Tira sarro de si mesmo dizendo ter pouca imaginação. Para adiante afirmar, sério, que a principal matéria-prima de sua escrita é a memória. O que me provocou a tentar escrever este texto usando apenas a minha, sem ter anotado nada, a caneta sacada do bolso apenas para colher seu autógrafo e o celular apenas para um retrato.
Sem diploma de jornalismo, Eric Nepomuceno formou-se no ambiente então estimulante de redações como a do Jornal da Tarde. No exílio foi colaborador de veículos como a revista Crisis, fundada pelo amigo Eduardo Galeano. Hoje colabora com diversos jornais estrangeiros, porque vê a mídia brasileira como um amontoado de veículos de voz única.
Admirador de Bob Dylan, Eric Nepomuceno acha injusto o americano ter um Nobel de literatura e Chico Buarque, que ele julga melhor letrista, não. Mas o que lhe causa indignação mesmo é o fato de nenhum agente do Estado, responsável por crimes perpetrados durante a ditadura militar, jamais ter sido condenado. O [Sérgio Paranhos] Fleury morreu porque estava de barco, bebeu demais, caiu e se afogou, lembrou.

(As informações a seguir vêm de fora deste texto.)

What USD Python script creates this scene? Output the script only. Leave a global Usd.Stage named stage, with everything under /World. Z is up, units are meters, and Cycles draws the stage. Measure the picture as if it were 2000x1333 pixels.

Sobre Ainda Estou Aqui revelou ter visto o filme de Walter Salles depois de ler o livro de Marcelo Rubens Paiva, porque geralmente o livro é melhor que o filme. Indagado se já tinha visto a adaptação da Netflix para Cem Anos de Solidão, foi categórico: nem assisti, nem vou. Por fidelidade a Gabo, que passou a vida negando pedidos para adaptações ao cinema e televisão. Ele queria que cada um imaginasse o rosto do coronel Aureliano Buendía. Os filhos acharam por bem ceder, embora tenham se preocupado com critérios como a série ser rodada na Colômbia, com diretor e atores colombianos, mas eu não vou ver.
Entre tantas histórias deliciosas que contou, uma envolve o próprio Gabo, a quem consultou uma única vez sobre uma tradução. Eric Nepomuceno se viu diante de uma encruzilhada para a qual não encontrava solução e passou um fax com uma lista com meia dúzia de palavras, cujas frases não faziam sentido ao serem traduzidas. Gabo devolveu o fax: ao lado de cada palavra escreveu algo como “vide dicionário”. Ao lado de cada um dos seis conselhos do traduzido, a tréplica arrancou gargalhadas dos presentes: escreveu seis vezes “vai-te à merda”. Depois trocaram um telefonema, riram de si mesmos e a tradução avançou com Gabo se valendo do mesmo princípio que levava-o a negar pedidos de adaptações para Cem Anos de Solidão.
Eric Nepomuceno é, repito, um monumento vivo da literatura, do jornalismo e da tradução. Ontem ele contou, para mais gargalhadas, que além do que é poderia ser outras duas coisas: cozinheiro, eu cozinho muito bem, mas nunca um restaurante me chamou para fazer um teste; e motorista, eu dirijo muito bem, mas nunca ninguém me chamou para assaltar um banco. Para nossa sorte e alegria restou-lhe escrever e traduzir. E conversar com quem tenha interesse em suas histórias.